A few weeks ago we wrote about a contest that NBC Universal was putting on, officially through New York City, asking students to make propaganda films, repeating NBC Universal/MPAA talking points about how copyright infringement was damaging NBC Universal.  In going through the fine print on the contest, we noted a few oddities.  First, you were not supposed to actually use facts or data and make a case.  Instead, the rules flat out told you what your position was.  You had to support the claim that “piracy costs jobs.”  Think the data shows that the real problem is legacy companies like NBC Universal not adapting to embrace new opportunities?  Too bad.

Even worse, the detailed fine print in the contest (which is pretty difficult to dig out), shows that if you win, you lose the copyright on your video.  Seriously.  It’s pretty amazing that a video contest promoting the supposed importance of copyright to creators involves requiring creators to give up their copyrights.  The prize?  A measly $500.

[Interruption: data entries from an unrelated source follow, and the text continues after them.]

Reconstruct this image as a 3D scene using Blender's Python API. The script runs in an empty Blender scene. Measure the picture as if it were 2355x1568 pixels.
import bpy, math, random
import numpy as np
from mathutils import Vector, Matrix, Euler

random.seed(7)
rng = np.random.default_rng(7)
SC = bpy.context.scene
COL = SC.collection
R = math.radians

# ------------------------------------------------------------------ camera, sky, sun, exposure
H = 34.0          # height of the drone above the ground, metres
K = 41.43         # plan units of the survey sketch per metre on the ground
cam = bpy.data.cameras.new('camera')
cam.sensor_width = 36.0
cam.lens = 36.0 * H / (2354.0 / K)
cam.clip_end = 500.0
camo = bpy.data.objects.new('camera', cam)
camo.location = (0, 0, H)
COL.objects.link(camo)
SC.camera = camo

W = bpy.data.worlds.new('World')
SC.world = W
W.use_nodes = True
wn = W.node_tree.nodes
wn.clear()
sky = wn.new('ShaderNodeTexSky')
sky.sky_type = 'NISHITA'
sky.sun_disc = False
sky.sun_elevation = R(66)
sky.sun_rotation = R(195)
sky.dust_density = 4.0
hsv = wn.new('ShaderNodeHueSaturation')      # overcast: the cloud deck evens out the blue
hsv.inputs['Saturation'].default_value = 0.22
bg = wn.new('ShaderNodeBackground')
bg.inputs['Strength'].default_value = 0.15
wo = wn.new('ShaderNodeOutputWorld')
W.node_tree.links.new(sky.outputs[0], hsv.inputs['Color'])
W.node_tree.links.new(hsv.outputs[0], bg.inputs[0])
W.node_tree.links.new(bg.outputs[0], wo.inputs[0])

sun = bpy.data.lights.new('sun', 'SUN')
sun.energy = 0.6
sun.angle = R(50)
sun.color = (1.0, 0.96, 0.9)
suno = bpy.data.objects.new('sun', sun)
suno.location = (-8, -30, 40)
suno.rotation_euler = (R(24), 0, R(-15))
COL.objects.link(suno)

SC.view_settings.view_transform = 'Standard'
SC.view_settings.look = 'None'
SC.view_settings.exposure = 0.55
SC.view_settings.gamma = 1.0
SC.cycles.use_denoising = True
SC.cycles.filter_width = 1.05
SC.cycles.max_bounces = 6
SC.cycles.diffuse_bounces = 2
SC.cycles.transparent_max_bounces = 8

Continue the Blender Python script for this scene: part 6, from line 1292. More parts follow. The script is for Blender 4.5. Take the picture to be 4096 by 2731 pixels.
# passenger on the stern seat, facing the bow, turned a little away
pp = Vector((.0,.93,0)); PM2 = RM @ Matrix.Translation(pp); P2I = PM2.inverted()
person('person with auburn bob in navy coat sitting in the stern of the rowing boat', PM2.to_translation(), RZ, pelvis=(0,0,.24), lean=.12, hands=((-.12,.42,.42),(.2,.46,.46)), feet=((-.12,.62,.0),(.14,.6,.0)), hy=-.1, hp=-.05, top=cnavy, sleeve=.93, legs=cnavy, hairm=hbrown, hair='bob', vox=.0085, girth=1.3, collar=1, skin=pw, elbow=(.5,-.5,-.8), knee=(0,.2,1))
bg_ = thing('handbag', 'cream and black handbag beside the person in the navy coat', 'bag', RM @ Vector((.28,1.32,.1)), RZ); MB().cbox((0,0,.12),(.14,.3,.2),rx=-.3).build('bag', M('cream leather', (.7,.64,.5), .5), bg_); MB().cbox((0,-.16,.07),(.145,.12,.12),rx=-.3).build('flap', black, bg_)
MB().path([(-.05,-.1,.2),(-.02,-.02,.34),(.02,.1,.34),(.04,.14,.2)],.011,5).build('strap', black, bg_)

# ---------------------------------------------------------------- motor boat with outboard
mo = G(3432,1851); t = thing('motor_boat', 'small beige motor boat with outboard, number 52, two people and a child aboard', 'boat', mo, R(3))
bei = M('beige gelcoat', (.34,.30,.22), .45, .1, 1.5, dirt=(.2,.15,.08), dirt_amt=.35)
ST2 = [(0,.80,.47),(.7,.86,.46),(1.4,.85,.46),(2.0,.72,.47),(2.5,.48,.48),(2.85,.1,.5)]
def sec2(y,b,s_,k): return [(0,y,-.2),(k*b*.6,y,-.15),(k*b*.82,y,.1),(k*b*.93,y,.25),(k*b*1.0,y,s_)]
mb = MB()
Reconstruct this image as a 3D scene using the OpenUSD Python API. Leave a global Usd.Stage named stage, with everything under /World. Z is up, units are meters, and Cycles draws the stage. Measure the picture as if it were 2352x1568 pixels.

So we’re offering a competing contest, here via our Insight Community platform.  We’re asking people to create PSA videos showing the impact of technology on creativity today.  We’re not asking you to advocate any specific position at all, because unlike that other contest, we’re pretty secure in our beliefs and won’t melt like the wicked witch of the west should someone submit a PSA that challenges some of them.  We believe that the best videos will be both creative and have a factual basis.

Complete details and comments are available at the link I’ve provided. Note that the deadline is coming up soon.

Following on this theme of creativity being destroyed by new technologies and industry panics, there’s this from an Oct. 6, 2011 posting titled, Radio Is Killing Music, on Techdirt,

But what was a lot more entertaining about the article [in an August 1932 issue of Time Magazine] was the paragraph above this, in which it seemed to suggest that radio was absolutely killing music. Stop me if you’ve heard this before, but the refrain may be familiar:

Tin Pan Alley is sadly aware that Radio has virtually plugged up its oldtime outlets, sheet music and gramophone discs. The average music publisher used to get $175,000 a year from disc sales. He now gets about 10% of this. No longer does a song hit sell a million copies. The copious stream of music poured out by Radio puts a song quickly to death. The average song’s life has dwindled from 18 months to 90 days; composers are forced to turn out a dozen songs a year instead of the oldtime two or three.

Has there ever been a time, ever, in which the music industry’s established players weren’t complaining about the industry dying?